Water, Part 2

Michael S. Johnston ( (no email) )
Sun, 28 Nov 1999 19:46:17 -0500

Hi All,
Hopefully I have gotten your attention by now. With the first
installment I showed a rather simple illustration to prove that a
difference exists between the amount of energy required to electrolyze a
given quantity of water and the amount of energy which is given off when
the products resulting from said electrolysis are burned together. As I
said it is not much of a difference but it is a difference and the fact
that the higher amount of energy appears on the side of what is released
by burning it means that here we have the basis of a whole new, free
source of fuel to power our world.
The first objection that usually rears it's ugly head at this point
is that the information I have presented thus far violates the Second
Law of Thermodynamics. You are absolutely right. It does seem to but
upon further consideration I realized that it DOES NOT violate the
Second Law as we understand it. The problem seems to be a misapplication
of the second law in this case. A misapplication which has gone
unchallenged for a long time now. I am going to explain why this is so
through the use of an analogy and hopefully I can do it clearly enough
so that we don't have to digress into pointless arguments over it's
validity.
The first question that I had to ask was; if this is impossible then
how can any system work? I decided to compare the use of water as a fuel
source with the use of fossil fuels. Both are available in large
quantities in a natural (raw) state on this planet. Water as water which
usually contains varying amounts of diverse pollutants in both solid
form as particulates and in solution. Crude oil is available in a thick
sludgy form (most commonly) which also contains various pollutants. The
chemical formula for water is H2O and the chemical formula of gasoline
for example is C8H18.
What do we see in common so far? It can be argued that these are two
totally different compounds and that is true but please follow along for
a bit. Both of these compounds are without doubt Hydrogen compounds
aren't they? Water is hydrogen with oxygen and gasoline is hydrogen with
carbon.
Another similarity is that both of these substances have to be
changed or "refined" from their natural state into something that we can
best utilize as a fuel. Crude oil into gasoline and various other
products and water into hydrogen and oxygen gasses.

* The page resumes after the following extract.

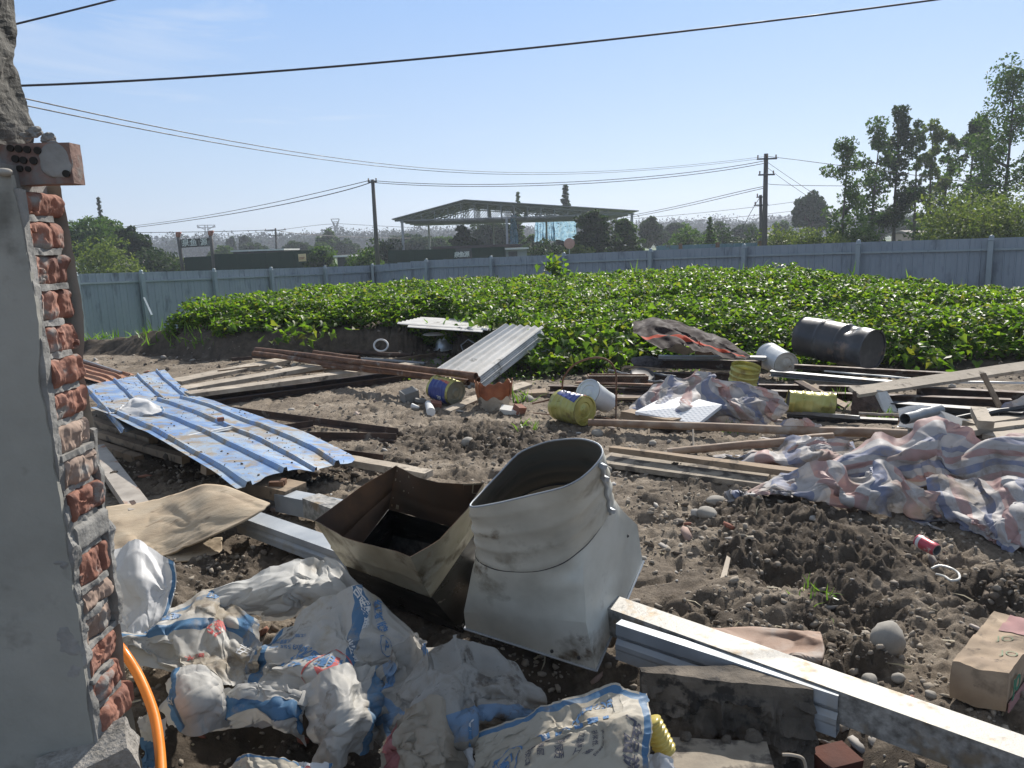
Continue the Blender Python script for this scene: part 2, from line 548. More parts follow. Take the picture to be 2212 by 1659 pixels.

So with that in mind we have to first think about exactly what we
need to do to get crude oil from it's resting place under the earth to
the gas pumps at our local convenience store. First we have to set up
drilling equipment to sink a hole into the earth, down to where the oil
is. Once that is done we have to pump the oil up and transport it to a
refinery. At the refinery we have to cook it to separate the various
grades of fuels that we will use. Then we have to transport these
finished products to distribution centers and finally deliver them to
your local retail outlet.
During this whole process we have obviously used an incredible amount
of energy, haven't we? Imagine that we could do all of these things at
one site. Then imagine that there are ways to convert the products of
the burning of this fuel (gasoline) i.e.: C8H14->Carbon Dioxide, Carbon
Monoxide and water back into gasoline. After all you end up with all of
the original components, just mixed into different compounds so you
should be able to remanufacture gasoline from exhaust gasses just by
taking O2 back out of the mix, right <grin>? Actually though, why not?
And what if you did find a way to do that? I guess that it would THEN
violate the second law of thermodynamics wouldn't it? After all it
doesn't take more energy to produce gasoline than is given off by
burning it does it? If it does than something is very wrong here!
Or conversely, what if you took raw water and "refined" it into fuel
gas H2 and oxidizer O2 and then burned them together to produce energy
and instead of condensing the resulting exhaust gasses you just vented
them into the atmosphere and pumped some more raw water out of your
well? That way an H2O fuel source WOULDN'T VIOLATE THE SECOND LAW UNDER
THE RULES APPLIED TO CRUDE OIL WOULD IT?